### [WHAT THE TASK REQUIRES]
In the listing below, count each line containing "from" and answer with the count only.

### [SUPPLIED MATERIAL]

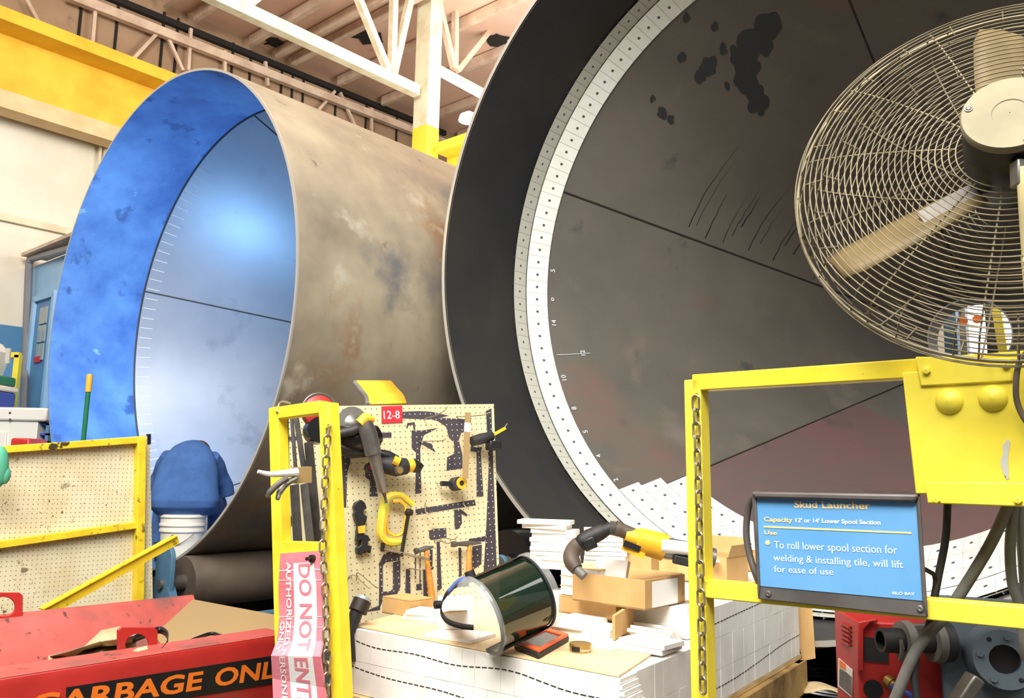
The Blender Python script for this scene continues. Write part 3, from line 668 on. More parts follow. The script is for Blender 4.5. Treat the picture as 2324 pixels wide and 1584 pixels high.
# letters set so that the B starts left of frame and ONL ends at the gate
cap=hgt*1.38
m.text('GARBAGE',(pxs(456,1563)+LF.n*.001,dx,LF.n.cross(dx)),cap,1.44,0.03*cap,align='RIGHT',sp=1.02)
m.build('lettering','orange',hp,False); m=M()
m.text('ONLY',(pxs(484,1558)+LF.n*.001,dx,LF.n.cross(dx)),cap,1.36,0.03*cap,sp=1.02)
m.build('lettering','orange',hp,False)
# contents
tag(M().prism([Zp(438,1360,HZ-.02),Zp(640,1398,HZ+.0),Zp(650,1450,HZ-.03),Zp(400,1512,HZ-.12),Zp(350,1440,HZ-.12)],K*-.006).build('cardboard_sheet','tan_strip'),'brown fibreboard sheet lying across the right end of the red hopper','sheet')
pts=[Zp(x,y,HZ-.03) for x,y in ((300,1462),(330,1450),(362,1440),(380,1452),(378,1475),(366,1492))]
def strap(pts,w,th,mt,name,par=None):
    pts=spline(pts,5); m=M(); vs=[];fs=[]
    for p in pts: vs+=[p-K*w/2,p+K*w/2]
    for i in range(len(pts)-1): fs.append((2*i,2*i+1,2*i+3,2*i+2))
    m.add(vs,fs); o=m.build(name,mt,par); s=o.modifiers.new('solid','SOLIDIFY'); s.thickness=th; return o
tag(strap([p+K*.02 for p in pts],.03,.003,'black','packing_strap'),'curled black packing strap behind the hopper lifting lug','strap')
tag(strap([Zp(x,y,HZ-.045)+K*.01 for x,y in ((400,1474),(440,1456),(478,1443),(500,1448),(518,1452))],.016,.003,'black','packing_strap'),'bent black packing strap lying on the brown fibreboard sheet','strap')
o=M(); rr=random.Random(2); n=7
gr=[[Zp(110+40*i,1522-10*i-(22 if j==1 and i>1 else 0)-(28 if j==1 and i in(3,4) else 0)-12*j+rr.uniform(-5,5),HZ-.10+.03*j+rr.uniform(-.02,.03)) for j in range(4)] for i in range(6)]
vs=[p for r in gr for p in r]; fs=[(i*4+j,i*4+j+1,i*4+j+5,i*4+j+4) for i in range(5) for j in range(3)]
o.add(vs,fs); oo=o.build('paper_scrap','rag',None,False); sd=oo.modifiers.new('solid','SOLIDIFY'); sd.thickness=.004; tag(oo,'crumpled brown paper lying inside the red hopper','paper')
tag(M().bar(Zp(290,1498,HZ-.04),Zp(325,1478,HZ-.0),.05,.035).build('wood_offcut','wood_pale'),'pale wood offcut seen through the hopper lifting lug hole','wood')
tag(M().bar(Zp(212,1512,HZ-.06),Zp(266,1498,HZ-.06),.05,.02).build('wood_offcut','wood_pale'),'pale wood strip beside crumpled paper in the red hopper','wood')
a=P(100,1392,4.25); b=P(404,1224,4.82); t=thing('angle_bar','long yellow angle bar leaning from the red hopper to the blue bracket','bar',a)
M().bar(a,b,.006,.05).build('upright_leg','yellow_dirty',t); M().bar(a+K*.022-D*.02+V((0,-.02,0)),b+K*.022-D*.02+V((0,-.02,0)),.05,.006).build('flat_leg','yellow_dirty',t)
# ================================================================ tool board 12-8
TL=P(648,924,3.35); TR=P(1117,918,3.85); BL=P(662,1420,3.30)
BF=Fr(TL,TR-TL,TL-BL); BN=BF.n
bh=lambda px,py,off=0: BF.hit(px,py,off)
z5=cr(580,860,3.6); z7=cr(760,1180,7.2); z8=cr(900,1140,7.2)
bd_=thing('tool_board','cream pegboard tool board numbered 12-8 with black painted tool outlines','tool board',V((bh(880,1400).x,bh(880,1400).y,0)))
M().poly(BF,[(648,924),(1117,918),(1129,1300),(1133,1440),(662,1470)],-.016,0).build('peg_panel','peg',bd_,False)
for px in (700,1090):
    q=bh(px,1430,-.03); M().bar(bh(px,1300,-.03),V((q.x,q.y,0)),.04,.04,BN).build('leg','yellow_dirty',bd_); M().box(V((q.x,q.y,.02)),BN*.25,BF.u*.03,K*.02).build('foot','yellow_dirty',bd_)
outl=[z5((1305,1065),(1790,985),(1800,1032),(1310,1112)),
 z5((1275,420),(1365,420),(1490,400),(1375,460),(1360,505),(1440,530),(1470,600),(1430,575),(1355,530),(1345,570),(1355,930),(1305,940),(1310,600),(1275,570)),
 z5((1440,330),(1520,318),(1760,330),(1755,420),(1680,440),(1660,500),(1690,620),(1690,730),(1560,750),(1565,640),(1625,610),(1620,520),(1580,480),(1555,390),(1490,345)),
 z5((690,560),(770,565),(775,680),(750,760),(740,1050),(705,1052)),
 z5((1200,268),(1330,262),(1440,268),(1580,300),(1440,332),(1200,322)),z5((880,440),(1110,437),(1110,480),(880,484)),
 z5((1805,600),(1840,600),(1862,960),(1805,965)),z5((1230,400),(1240,360),(1300,352),(1305,415),(1290,415),(1285,375),(1250,378),(1240,405)),
 z7((725,790),(785,790),(785,1290),(770,1350),(740,1420),(740,1470),(550,1497),(535,1480),(620,1437),(715,1402),(720,1290)),
 z7((715,720),(800,560),(890,520),(1062,520),(1062,660),(830,690),(790,740),(785,790),(725,790)),
 z7((950,690),(1070,660),(1070,1090),(1010,1230),(900,1290),(785,1290),(785,1170),(900,1165),(945,1130)),
 z8((530,460),(640,430),(810,418),(815,572),(690,600),(560,617),(530,580)),z8((655,640),(705,640),(740,1400),(665,1470)),
 z8((1180,600),(1470,545),(1440,640),(1180,650)),z8((1235,720),(1395,690),(1385,1010),(1225,1120)),
 z8((540,770),(590,770),(585,1050),(608,1060),(600,1090),(560,1110),(540,1040)),
 z8((300,815),(318,815),(318,1250),(300,1250)),z8((375,815),(392,815),(392,1330),(412,1345),(412,1430),(318,1440),(322,1340),(375,1330)),
 z8((152,1090),(222,1090),(230,1500),(200,1560),(140,1520)),
 z8((940,120),(1050,110),(1160,200),(1140,232),(1060,190),(1070,340),(1010,435),(960,445),(945,380)),
 z8((430,1100),(480,1100),(520,1560),(440,1560)),
 z5((1882,262),(1926,240),(1972,1584),(1862,1584),(1885,1200),(1905,700)),z5((895,690),(955,700),(1000,960),(930,960),(935,830),(895,800)),
 z8((1010,740),(1055,740),(1065,1200),(1020,1220)),z5((270,470),(350,468),(350,510),(270,515)),z5((1800,560),(1850,555),(1840,600),(1755,590),(1760,540)),
 z5((690,470),(870,470),(860,555),(690,560))]
for pl in outl: M().poly(BF,pl,.0002,.0008).build('painted_outline','outline_paint',bd_,False)
z4=cr(780,900,9.9)
nb=M().poly(BF,z4((845,222),(1305,205),(1318,580),(850,602)),.0005,.004).build('number_plate','red_sign',bd_)
def ptext(m,fr,txt,pl,pr,capx,xs=1.0,bold=0,off=.0045,sp=1.0,cf=1.38):
    a=fr.hit(*pl,off); b=fr.hit(*pr,off); c=fr.hit(*capx,off); dx=(b-a).normalized(); dy=fr.n.cross(dx)
    cap=abs((c-a).dot(dy)); size=cap*cf; t=M().text(txt,(V((0,0,0)),V((1,0,0)),V((0,1,0))),size,1,bold*cap); w=max(v.x for v in t.v)-min(v.x for v in t.v); k=(b-a).length/w; x0=min(v.x for v in t.v)
    m.text(txt,(a-dx*x0*k,dx,dy),size,k,bold*cap); return m
ptext(M(),BF,'12-8',z4((905,500))[0],z4((1265,490))[0],z4((905,315))[0],off=.0045).build('number','paper_white',nb,False)
# yellow curved plate on top of the board
m=M(); pr=[(812,878),(830,868),(845,892),(856,917)]; q=[(868,868),(884,872),(896,894),(911,915)]
fl_=[];n=8
cpts=spline([P(808,868,4.02),P(822,886,3.95),P(834,902,3.85),P(838,920,3.72)],5)
t=thing('curved_plate','yellow curved plate standing on top edge of the tool board above 12-8 sign','plate',bh(860,920))
sv=(P(886,868,4.12)-P(808,868,4.02)); vs=[];fs=[]
for i,pp in enumerate(cpts):
    for k in range(2): vs.append(pp+sv*k)
for i in range(len(cpts)-1): fs.append((2*i,2*i+1,2*i+3,2*i+2))
m.add(vs,fs); o=m.build('plate','yellow_tool',t); sd=o.modifiers.new('solid','SOLIDIFY'); sd.thickness=.012
M().tube([p-sv*.03 for p in cpts],.012,8).build('trim_edge','hose_grey',t)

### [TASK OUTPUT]
2